Two men, gladiators in an arena, fighting to the death. It’s a story as old as empire. Which also means it has been put to film more times than can be counted. Killing Season was billed as the first on-screen pairing of Robert De Niro and John Travolta, a pair of Hollywood legends. Whether they’re on equal footing is not worth debate. But, if these two heavyweights were going to be in a film together, it would have been nice if it was a film that was not instantly forgettable.
Robert De Niro plays Benjamin Ford, a former army colonel who saw action in the American peacekeeping mission in Bosnia in 1995. Travolta is Emil Kovac, a former Serbian soldier who participated in genocide, and who was shot by Ford in cold blood for his crimes, but managed to survive. Now, eighteen years later, Kovac has come to America, seeking out Ford so he can exact his revenge.
Conveniently for Kovac, Ford has become a bit of a shut-in since his tour in the Balkans. He’s carrying a fair amount of baggage owing to what he saw during the war, and has managed to alienate seemingly everyone he knows. He spends his days waiting for his dotage to take hold in an isolated mountain cabin, indulging his love of stalking animals and shooting them — with a camera — because Ford is a man of peace now, and director Mark Steven Johnson wants to make that clear.

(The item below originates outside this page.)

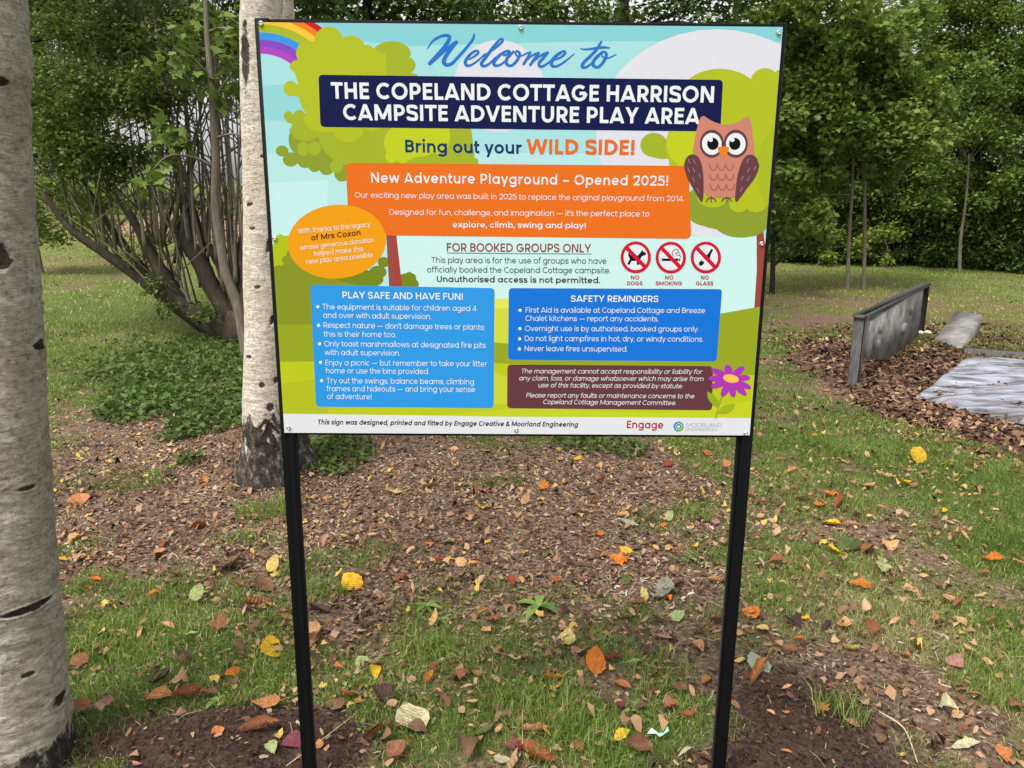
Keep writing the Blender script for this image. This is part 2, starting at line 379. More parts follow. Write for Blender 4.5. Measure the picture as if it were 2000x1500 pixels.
    else: W = 240; l = r = 0
    return l, W, r, S
def ribbon(pts, wid):
    P = np.asarray(pts, float); closed = np.allclose(P[0], P[-1])
    keep = [0]+[i for i in range(1, len(P)) if np.hypot(*(P[i]-P[i-1])) > 1e-9]; P = P[keep]; Wd = np.broadcast_to(np.asarray(wid, float), (len(pts),))[keep]
    n = len(P); d = np.diff(P, axis=0); d /= np.linalg.norm(d, axis=1)[:, None]
    nn = np.stack([-d[:, 1], d[:, 0]], 1); L = []; R = []
    for i in range(n):
        a = nn[i-1] if i > 0 else (nn[-1] if closed else nn[0]); b = nn[i] if i < n-1 else (nn[0] if closed else nn[-1])
        m = a+b; k = m @ m
        m = (a if k < .35 else m*2/k); L.append(P[i]+m*Wd[i]/2); R.append(P[i]-m*Wd[i]/2)
    V = np.array(L+R); i = np.arange(n-1); return V, np.stack([i+n, i+n+1, i+1, i], 1)
PX_UP = 7000.0                                    # where the sign's upright edges would meet, below the picture
def text_strokes(s, wt, track=0, ital=0):
    """list of 2-D pieces in font units and the inked width"""
    x = None; out = []; pen = 0; first = None; last = 0
    for i, c in enumerate(s):
        if c == ' ': pen += 250+track; continue
        l, W, r, S = glyph(c, wt)
        if first is None: pen = -l; first = 1
        o = pen+l
        for k, (t, p) in enumerate(S):
            if t == 'P': V, Q = ribbon(p, wt)
            elif t == 'D':
                x0, y0, x1, y1 = p; q = wt*math.hypot(x1-x0, y1-y0)/abs(y1-y0)/2
                V = np.array([(x0-q, y0), (x0+q, y0), (x1+q, y1), (x1-q, y1)]); Q = np.array([[0, 1, 2, 3] if y1 > y0 else [3, 2, 1, 0]])
            else:
                cx, cy, rr = p; V = np.array([(cx, cy)]+arc(cx, cy, rr, rr, 0, 345, 24)); j = np.arange(24); Q = np.stack([np.zeros(24, int), 1+j, 1+(j+1) % 24], 1)
            V = V+np.array([o, 0]); V[:, 0] += V[:, 1]*ital; out.append((V, Q, k))
        pen = o+W+r+track; last = o+W
    return out, last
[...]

Kovac shows up on Ford’s property posing as a hunter looking to bag an elk, and then lug it all the way back to Serbia, or some such nonsense. How Kovac and Ford meet each other is beside the point. Early on this film promised a confrontation between two bitter enemies. All one wants is to see the shooting start. There’s a bit of exposition before things begin to move, and that’s okay. Or it would be, if that meant we didn’t have to listen to Travolta deliver lines. His attempt at a generic Eastern European accent is an abject failure. Before seeing Killing Season, I never thought it was possible to put on an accent so poorly. This isn’t Don Cheadle stumbling through an English accent in the Ocean films, or, good lord, Dick Van Dyke butchering a Cockney lilt in Mary Poppins. Oh, no. Those are embarrassingly bad, but they were at least attempts at a real accent. What comes out of Travolta’s gob is a mishmash of rolled r’s, missing articles, glottal stops, and pharyngeal hacking, none of which he does well. It’s impossible to take the performance at all seriously.
But even De Niro wasn’t immune to the accent bug in this one. Not all that often, but occasionally, De Niro lets slip a word in what could be taken as an Appalachian accent, but it’s hard to tell since his native New Yorker is still very intact. It’s nonsensical, but easy to miss with Travolta doing most of the vocal slaughter.
Okay, so neither of the two leads can talk. This film is supposed to be about two men in the woods hunting each other down. Did Johnson at least get that right? No! He didn’t. The sequences where Ford and Kovac hunt each other are too short. Instead, there are sequences of film fleshed out by stomach-churning images of bodily injury. It doesn’t dominate the film like it would a horror flick, but I was a bit surprised to see action and tension replaced by so much gore. There was an opportunity to craft a film with real dramatic pacing, but every single chance that presented itself was missed. Killing Season would have been better served being a bit more First Blood and less Saw.
While it was possible for a better movie to have been made, it’s hard to say whether being better would have made this movie any more memorable. Killing Season reminded me of long stretches on the highway where, when driving, one looks up and realizes they can’t remember anything that happened in the last fifteen miles. Who was doing the driving? Who was paying attention? I felt like I had just watched a movie, but I can’t be entirely sure. Alien: Resurrection is a better film than Killing Season, because at least that wretched piece of shit left an impression on me more substantial than Travolta’s mangled accent.